Putin particularly noted that it had not been easy for Luzhkov to answer some questions asked by City Duma deputies at the confirmation hearing the previous week. "The mayor passed the test with honor," Putin said.

Alexei Mukhin, a political analyst with the Center of Political Information, said Putin had to pay respect to Luzhkov, who is popular with Muscovites, in his official speech, but that he gave way to his personal feelings after that. Dmitry Oreshkin, head of Merkator, another think tank, said Putin had wanted to make sure that Luzhkov understood that his power was limited and that he could be replaced at any time. "Luzhkov is losing his political resources to Putin," he said.

Luzhkov, 70, took the oath of office before Putin's first speech, and City Duma Speaker Vladimir Platonov hung a silver medallion depicting the symbol of Moscow, St. George, around his neck. "This is a symbol of the power and trust that Muscovites place in you," Platonov said, as Luzhkov pressed a hand against his chest in a sign of gratitude.

In line with municipal law, Luzhkov signed an order dismissing City Hall during his inauguration. The current administration will continue its work until a new one is formed, he said.

Luzhkov thanked everyone for the "warm words" and briefly touched on the tasks lying before him, including finding homes for neglected children, raising awareness of youth issues, keeping extremists out of Moscow, and training future Olympic champions. "Our goals are clear, our tasks are set, together we will win," Luzhkov said.
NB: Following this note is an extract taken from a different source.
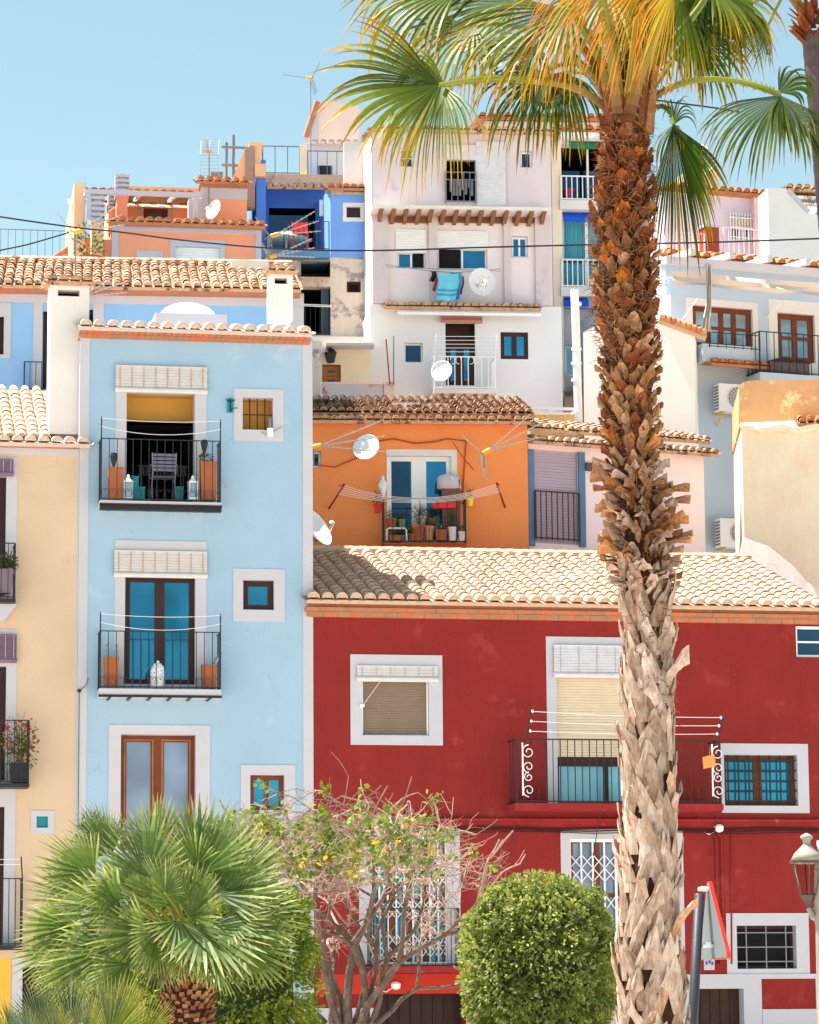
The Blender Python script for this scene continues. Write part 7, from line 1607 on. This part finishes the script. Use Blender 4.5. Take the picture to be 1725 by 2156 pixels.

The 40-minute ceremony started 20 minutes behind schedule after Putin arrived late. The president often runs late to events. In the audience were Luzhkov's billionaire wife, Yelena Baturina, and his two daughters and two sons, Itar-Tass reported.

About 15 activists from the Union of Right Forces gathered in front of City Hall some 15 minutes before the start of the inauguration to protest the abolishment of gubernatorial elections and "a virtual ban on mass pickets and marches in our city," the party said in a statement. Riot policemen detained two activists, the statement said.

After speeches ended, Kommersant reported Saturday, the guests raised glasses of champagne and shouted to Putin in chorus: "Thank you!" and "Congratulations!"